Neither spoke to the other.
The ceremony lasted 10 minutes. At the end, at 10:11 a.m., when he had finished signing his papers, Nam Il glanced anxiously at his watch and then for a moment locked eyes with Harrison.
Then he got up and strode stiffly from the building.
Harrison left a few moments later, stopping briefly to shake hands with a United Nations officer.
Harrison showed no elation.
Clark signed nine copies of the three-language armistice accord, and nine other copies were dispatched to the Red commanders - North Korean Marshal Kim Il Sung and Chinese Gen. Peng Teh-huai.

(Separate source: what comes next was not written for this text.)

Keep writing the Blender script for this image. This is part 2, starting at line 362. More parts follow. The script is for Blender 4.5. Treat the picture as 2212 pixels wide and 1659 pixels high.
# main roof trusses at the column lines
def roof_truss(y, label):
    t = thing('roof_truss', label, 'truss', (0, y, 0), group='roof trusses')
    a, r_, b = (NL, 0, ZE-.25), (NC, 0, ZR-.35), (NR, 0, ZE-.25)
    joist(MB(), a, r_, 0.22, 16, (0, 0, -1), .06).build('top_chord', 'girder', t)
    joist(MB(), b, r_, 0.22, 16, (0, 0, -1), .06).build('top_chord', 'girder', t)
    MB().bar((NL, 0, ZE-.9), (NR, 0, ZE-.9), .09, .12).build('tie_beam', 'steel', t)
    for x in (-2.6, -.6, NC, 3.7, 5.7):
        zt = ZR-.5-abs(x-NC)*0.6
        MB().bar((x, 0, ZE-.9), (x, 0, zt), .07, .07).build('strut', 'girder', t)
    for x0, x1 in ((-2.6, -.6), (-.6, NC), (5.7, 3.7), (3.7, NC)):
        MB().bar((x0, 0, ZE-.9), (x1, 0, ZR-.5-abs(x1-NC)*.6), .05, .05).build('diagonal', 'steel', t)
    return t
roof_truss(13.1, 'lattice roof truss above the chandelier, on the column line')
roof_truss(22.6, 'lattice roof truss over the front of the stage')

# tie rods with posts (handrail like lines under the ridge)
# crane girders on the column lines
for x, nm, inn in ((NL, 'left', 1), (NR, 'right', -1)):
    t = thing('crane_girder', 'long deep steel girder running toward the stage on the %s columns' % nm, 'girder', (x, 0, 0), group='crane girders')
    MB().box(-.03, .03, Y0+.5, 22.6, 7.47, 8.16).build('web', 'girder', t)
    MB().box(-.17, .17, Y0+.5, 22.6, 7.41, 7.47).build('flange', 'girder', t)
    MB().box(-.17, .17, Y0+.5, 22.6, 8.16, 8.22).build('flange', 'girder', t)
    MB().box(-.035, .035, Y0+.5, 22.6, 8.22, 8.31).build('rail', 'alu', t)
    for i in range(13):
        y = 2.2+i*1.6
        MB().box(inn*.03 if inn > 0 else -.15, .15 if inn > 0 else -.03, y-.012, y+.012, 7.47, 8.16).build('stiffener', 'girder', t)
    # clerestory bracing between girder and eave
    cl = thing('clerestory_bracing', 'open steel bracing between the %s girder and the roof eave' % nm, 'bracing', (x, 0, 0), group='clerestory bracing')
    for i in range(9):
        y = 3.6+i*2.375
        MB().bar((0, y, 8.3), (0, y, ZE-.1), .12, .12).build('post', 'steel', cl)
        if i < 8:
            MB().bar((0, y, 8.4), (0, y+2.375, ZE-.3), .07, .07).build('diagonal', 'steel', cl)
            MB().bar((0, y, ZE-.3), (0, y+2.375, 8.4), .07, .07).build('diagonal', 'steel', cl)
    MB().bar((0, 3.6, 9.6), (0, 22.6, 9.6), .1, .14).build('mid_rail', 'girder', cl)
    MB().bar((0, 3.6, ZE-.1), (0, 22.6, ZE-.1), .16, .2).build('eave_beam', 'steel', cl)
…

The Communist leaders had refused to attend a joint ceremony with Clark at Panmunjom unless the free press, all South Korean and all Chinese Nationalists were barred.
A proclamation from Kim and Peng, broadcast by Peking Radio, claimed the armistice was a "glorious victory" for the Communist forces and opened the way toward "settlement by peaceful means of the Korean question."
In contrast, Clark warned that the armistice does not guarantee either peace or early UN troop withdrawal from Korea.
"It is my fervent hope," he said, "that this suspension of the fighting will lead to peace. But experience has taught us that we must be prepared for any eventuality."
Clark added:
"Although the thunder of the guns dies down and a welcome silence descends upon the battlefield, the conflict will not be over until the governments concerned have reached a firm political settlement."
Eighth Army Com. Gen. Maxwell D. Taylor told his Allied ground troops that the armistice demonstrated that the "Communists have been forced to renounce their attempt to conquer Korea by force."
The conference to reach the "political settlement" mentioned by Clark must start, under terms of the truce, by Oct. 26.
Rhee has promised to give the conference a chance to succeed and he underlined his promise by sending Gen. Choi back to Munsan today.
Rhee has indicated he thinks 90 days are sufficient for the conference to solve the reunification of Korea.
Harrison estimated it would take about a day to get all signatures on the necessary documents.
He said the UN and the Communists would exchange documents tomorrow morning. Clark will sign tomorrow the set of papers being signed today by the Communist commanders.
He said the final signing would probably be in Gen. Taylor's headquarters in Seoul, and "there will be no ceremony."
A United Nations honor guard, resplendent in its vari-colored uniforms, greeted Harrison on his arrival at the "Peace Pagoda" today. Representatives of the United Nations fighting in Korea also were in the armistice hall. More than 100 newsmen were present.
The military men from 10 Allied and Communist nations present eyed one another coldly. There was none of the jubiliation of victory or despair of defeat.
Seated with Clark at the table were Taylor, Gen. O.P. Weyland, Far East Air Force chief; Lieut. Gen. Samuel Anderson, Fifth Air Force commander; Vice Adm. Robert P. Briscoe, Far East naval commander, and Vice Adm. J. John Clark, commander of the Seventh Fleet.